Written exercise |
Output the data that follows exactly, line for line.

Material provided |
· · · ·
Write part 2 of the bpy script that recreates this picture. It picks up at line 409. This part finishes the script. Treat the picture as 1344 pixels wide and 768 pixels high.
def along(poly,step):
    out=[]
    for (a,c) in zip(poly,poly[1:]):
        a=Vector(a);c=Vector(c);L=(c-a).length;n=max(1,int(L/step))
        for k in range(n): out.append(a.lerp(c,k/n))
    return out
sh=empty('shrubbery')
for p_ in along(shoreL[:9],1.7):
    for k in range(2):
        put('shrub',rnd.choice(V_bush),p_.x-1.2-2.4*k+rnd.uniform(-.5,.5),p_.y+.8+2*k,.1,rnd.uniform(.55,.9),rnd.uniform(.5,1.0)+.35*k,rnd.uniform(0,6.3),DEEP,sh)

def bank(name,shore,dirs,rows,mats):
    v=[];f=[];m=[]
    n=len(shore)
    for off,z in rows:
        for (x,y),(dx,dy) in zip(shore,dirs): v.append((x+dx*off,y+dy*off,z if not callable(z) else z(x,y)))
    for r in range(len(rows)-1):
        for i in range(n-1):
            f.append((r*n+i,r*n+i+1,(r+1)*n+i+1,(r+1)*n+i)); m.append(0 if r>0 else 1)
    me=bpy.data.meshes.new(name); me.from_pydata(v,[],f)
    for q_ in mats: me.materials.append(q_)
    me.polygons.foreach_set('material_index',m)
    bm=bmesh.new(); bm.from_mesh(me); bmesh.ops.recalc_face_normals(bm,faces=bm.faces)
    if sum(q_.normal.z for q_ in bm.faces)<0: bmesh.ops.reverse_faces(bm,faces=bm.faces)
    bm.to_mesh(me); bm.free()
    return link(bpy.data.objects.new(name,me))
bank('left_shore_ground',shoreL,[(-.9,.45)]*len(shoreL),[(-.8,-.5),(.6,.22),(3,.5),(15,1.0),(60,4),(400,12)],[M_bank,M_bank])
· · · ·
Reply to the task |
Write part 2 of the bpy script that recreates this picture. It picks up at line 409. This part finishes the script. Treat the picture as 1344 pixels wide and 768 pixels high.
def along(poly,step):
    out=[]
    for (a,c) in zip(poly,poly[1:]):
        a=Vector(a);c=Vector(c);L=(c-a).length;n=max(1,int(L/step))
        for k in range(n): out.append(a.lerp(c,k/n))
    return out
sh=empty('shrubbery')
for p_ in along(shoreL[:9],1.7):
    for k in range(2):
        put('shrub',rnd.choice(V_bush),p_.x-1.2-2.4*k+rnd.uniform(-.5,.5),p_.y+.8+2*k,.1,rnd.uniform(.55,.9),rnd.uniform(.5,1.0)+.35*k,rnd.uniform(0,6.3),DEEP,sh)

def bank(name,shore,dirs,rows,mats):
    v=[];f=[];m=[]
    n=len(shore)
    for off,z in rows:
        for (x,y),(dx,dy) in zip(shore,dirs): v.append((x+dx*off,y+dy*off,z if not callable(z) else z(x,y)))
    for r in range(len(rows)-1):
        for i in range(n-1):
            f.append((r*n+i,r*n+i+1,(r+1)*n+i+1,(r+1)*n+i)); m.append(0 if r>0 else 1)
    me=bpy.data.meshes.new(name); me.from_pydata(v,[],f)
    for q_ in mats: me.materials.append(q_)
    me.polygons.foreach_set('material_index',m)
    bm=bmesh.new(); bm.from_mesh(me); bmesh.ops.recalc_face_normals(bm,faces=bm.faces)
    if sum(q_.normal.z for q_ in bm.faces)<0: bmesh.ops.reverse_faces(bm,faces=bm.faces)
    bm.to_mesh(me); bm.free()
    return link(bpy.data.objects.new(name,me))
bank('left_shore_ground',shoreL,[(-.9,.45)]*len(shoreL),[(-.8,-.5),(.6,.22),(3,.5),(15,1.0),(60,4),(400,12)],[M_bank,M_bank])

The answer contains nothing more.